Se il sì alla Tav rappresenta una bomba elettorale per il Movimento 5 Stelle, con lo stallo attuale e con un eventuale ‘no’ la Lega tradisce la sua base, da sempre favorevole all’opera, e compromette l’ipotizzata vittoria alle regionali del Piemonte. Senza contare, il sempre più rumoroso malcontento che proviene dal Nord produttivo, dove il Carroccio ha la sua potenza elettorale, pronto a dare battaglia in caso di ulteriore temporeggiare da parte del governo o, peggio, di un definitivo stop alla Torino-Lione.
Con la bocciatura della Tav, infatti, o anche solo con l’ennesimo rinvio della decisione a dopo le europee, è al Nord che la Lega rischierebbe seriamente di compromettere una partita, come quella delle regionali in Piemonte, in cui la vittoria sembrava, almeno fino a un mese fa, scontata. E l’ipotesi di conquistare anche l’ultimo baluardo Dem, in una parte di Italia dominata dal verde (Lombardia, Veneto, Friuli Venezia Giulia) e dall’azzurro (Liguria), fa troppa gola a Matteo Salvini che porta avanti la sua lotta a difesa dell’opera in un ardito gioco di equilibrismo, stretto tra la ragion di governo e quella di partito.

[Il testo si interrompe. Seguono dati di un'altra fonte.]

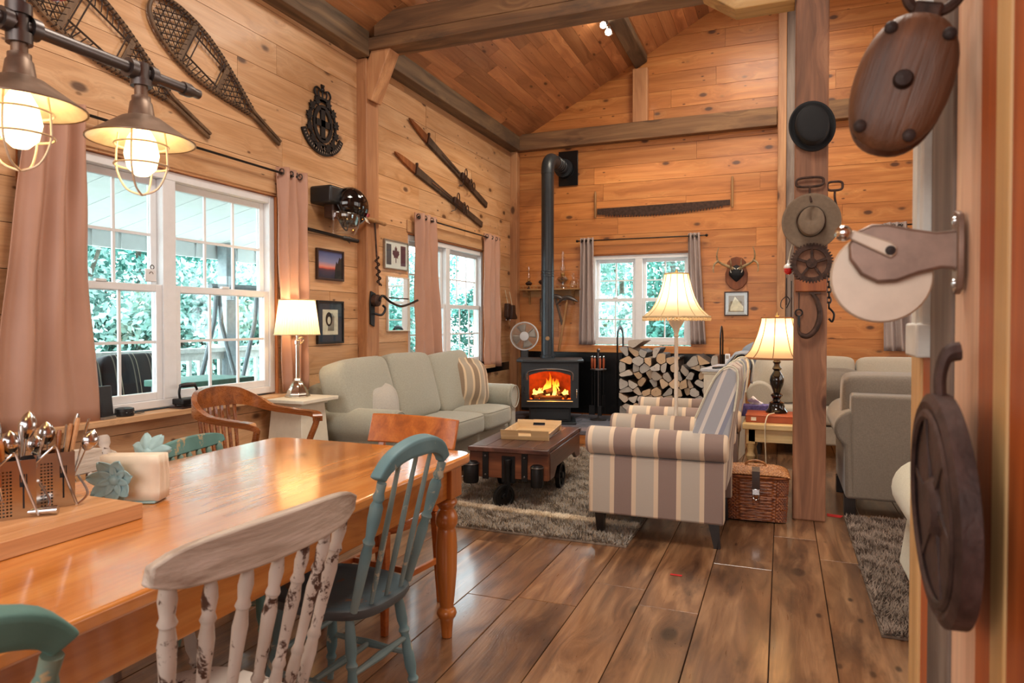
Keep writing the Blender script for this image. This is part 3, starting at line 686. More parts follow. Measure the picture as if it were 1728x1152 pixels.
def bankers_chair():
    t = thing('armchair_wooden', 'varnished oak banker chair with slatted back and bent arms below the big window', 'armchair', (0.53, 3.0, 0), 2)
    M_ = 'oak_chair'; t.scale = (1, .84, 1)
    seat_shape(t, M_, .50, .48, .47, .04)
    for sx in (-1, 1):
        for sy in (-1, 1): G().bar((sx * .18, sy * .19, .43), (sx * .22, sy * .22, 0), .04, .04, w1=.03, h1=.03).obj('leg', M_, t, bevel=.005)
    for sy in (-1, 1): G().bar((-.2, sy * .205, .2), (.2, sy * .205, .2), .02, .03).obj('stretcher', M_, t, bevel=.003)
    # one bent rail: tall at the back, sweeping down into the arms
    path = [(.28, -.30, .74), (.25, -.315, .765), (.12, -.315, .775), (-.04, -.31, .79), (-.15, -.285, .83), (-.215, -.2, .865), (-.24, -.1, .875), (-.25, 0, .878), (-.24, .1, .875), (-.215, .2, .865), (-.15, .285, .83), (-.04, .31, .79), (.12, .315, .775), (.25, .315, .765), (.28, .30, .74)]
    hh = [.030, .032, .03, .036, .075, .10, .112, .115, .112, .10, .075, .036, .03, .032, .030]; tt = [.06, .06, .055, .045, .032, .03, .03, .03, .03, .03, .032, .045, .055, .06, .06]
    sp = spline(path, 4); n = len(sp); vs = []
    for i, p in enumerate(sp):
        f = i / (n - 1) * (len(path) - 1); k = min(int(f), len(path) - 2); q = f - k; h = hh[k] * (1 - q) + hh[k + 1] * q; w_ = tt[k] * (1 - q) + tt[k + 1] * q
        d = (sp[min(i + 1, n - 1)] - sp[max(i - 1, 0)]); d.z = 0; d.normalize(); nn = Vector((-d.y, d.x, 0))
        for a, b in ((-.5, -.5), (.5, -.5), (.5, .5), (-.5, .5)): vs.append(p + nn * w_ * a + Vector((0, 0, h * b)))
    fs = [(i * 4 + j, i * 4 + (j + 1) % 4, (i + 1) * 4 + (j + 1) % 4, (i + 1) * 4 + j) for i in range(n - 1) for j in range(4)] + [(0, 1, 2, 3)[::-1], tuple(range(4 * (n - 1), 4 * n))]
    G().add(vs, fs).obj('bent_rail', M_, t, bevel=.007, bseg=3)
    for k in range(7):
        y = -.165 + .055 * k; x1 = -.243 + .5 * y * y
        G().bar((-.195 + .4 * y * y, y * .9, .455), (x1, y, .835), .026, .012, up=(1, 0, 0)).obj('slat', M_, t, bevel=.003)
    for s in (-1, 1):
        g = G().tube(spline([(.275, s * .305, .75), (.262, s * .30, .70), (.225, s * .285, .60), (.19, s * .25, .45)], 5), .019, 10)
        g.obj('arm_post', M_, t)
bankers_chair()
# ================================================================== sofas and armchairs
def rolled_arm(x0, x1, ysign, y, zt, r, zb=.10):
    """rolled arm along x; y = outer edge, grows inwards by ysign"""
    pts = []; cz = zt - r; cy = y + ysign * r
    prof = []
    for k in range(21):
        a = R(-60 + 300 * k / 20); prof.append((cy - ysign * r * math.cos(a) * 1.0, cz + r * math.sin(a)))
    # outer side first: start under the roll on the outside, go over the top, come down inside
    a0 = [(cy - ysign * r * .45, zb)]
    a1 = [(cy + ysign * (r * .75), zb)]
    pts = a0 + prof + a1
    if ysign < 0: pts = pts[::-1]
    return G().prism(pts, 'x', x0, x1)
def sofa_left():
    t = thing('sofa', 'sage green three-seat sofa with rolled arms along the left wall', 'sofa', (0.03, 4.02, 0))
    L, D, F = 2.47, .80, 'sofa_sage'
    G().box(.06, D - .05, .12, L - .12, .10, .30).obj('base', F, t, bevel=.02)
    G().prism([(0, .10), (.30, .10), (.30, .50), (.20, .82), (.10, .86), (0, .82)], 'y', .10, L - .10).obj('backrest', F, t, bevel=.03, bseg=3)
    for s, y in ((1, 0.0), (-1, L)): 
        a = rolled_arm(.03, D - .02, s, y, .685, .125).obj('arm', F, t, bevel=.02, bseg=3)
        ring = [(D - .008, y + s * (.125 + .112 * math.cos(q * PI / 12)), .56 + .112 * math.sin(q * PI / 12)) for q in range(24)]
        G().tube(ring, .006, 6, closed=True).obj('piping', F, a)
    for y0, y1 in ((.26, .93), (.935, 1.57), (1.575, 2.21)):
        c = G().cushion((.52, (y0 + y1) / 2, .405), (.62, y1 - y0, .19), 12, .22, .12, ez=.28).obj('seat_cushion', F, t, smooth=80)
        pts = [(.52 + .305 * math.copysign(abs(math.cos(a)) ** .25, math.cos(a)), (y0 + y1) / 2 + (y1 - y0 - .012) / 2 * math.copysign(abs(math.sin(a)) ** .25, math.sin(a)), .478) for a in [2 * PI * k / 48 for k in range(48)]]
        G().tube(pts, .005, 6, closed=True).obj('piping', F, c)
    for y0, y1, dz in ((.05, .70, .01), (.705, 1.40, .02), (1.405, 2.20, .0)):
        rot = Matrix.Rotation(R(-16), 3, 'Y') @ Matrix.Rotation(R(random.uniform(-2, 2)), 3, 'X')
        G().cushion((.30, (y0 + y1) / 2, .735 + dz), (.23, y1 - y0, .56), 14, .20, .30, rot, ez=.26).obj('back_cushion', F, t, smooth=80)
    for x in (.08, D - .1):
        for y in (.1, L - .1): G().bar((x, y, .10), (x, y, 0), .05, .05, w1=.035, h1=.035).obj('leg', 'dark_leg', t)
sofa_left()
def pillow(name, label, loc, size, rot, mat, welt=None):
    o = G().cushion((0, 0, 0), size, 14, .55, .9, ez=.55)
    # pinch the corners like a sewn pillow
    vs = []
    for x, y, z in o.v:
        u, v = abs(x) / (size[0] / 2), abs(z) / (size[2] / 2); k = 1 + .10 * (min(u, 1) * min(v, 1)) ** 2
        vs.append((x * k, y * (1 - .55 * min(1, max(u, v)) ** 4), z * k))
    o.v = vs; r = o.obj(name, mat, None, smooth=80); r.location = loc; r.rotation_euler = [R(a) for a in rot]
    tag(r, label, 'pillow'); return r
pillow('throw_pillow', 'small plain grey pillow leaning at the near end of the green sofa', (.46, 4.43, .66), (.36, .12, .36), (-18, 8, 68), 'pillow_grey')
pillow('throw_pillow', 'brown and beige striped pillow at the far end of the green sofa', (.48, 5.98, .72), (.46, .13, .46), (-16, 6, 62), 'stripe_pillow')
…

Il leader leghista manda avanti i ‘suoi’ governatori, Attilio Fontana e Luca Zaia che assicurano: difendiamo la Tav “non solo come aspetto di modernità, ma anche come visione di quegli itinerari europei da cui” non si vuole essere tagliati fuori. Per il presidente veneto “sarebbe molto sbagliato partire dal presupposto di non farla”, mentre il lombardo Fontana ribadisce che si tratta di “un’opera importante per il sistema paese, per lo sviluppo dell’economia e per la circolazione dei cittadini”. Ma le pressioni aumentano, il countdown in vista di lunedì è già iniziato. Lo spartiacque è la pubblicazione dei bandi di gara per il tunnel di base da 2,3 miliardi e il popolo del sì non vuole lasciare nulla di intentato prima della decisione che dovrebbe arrivare all’inizio della prossima settimana.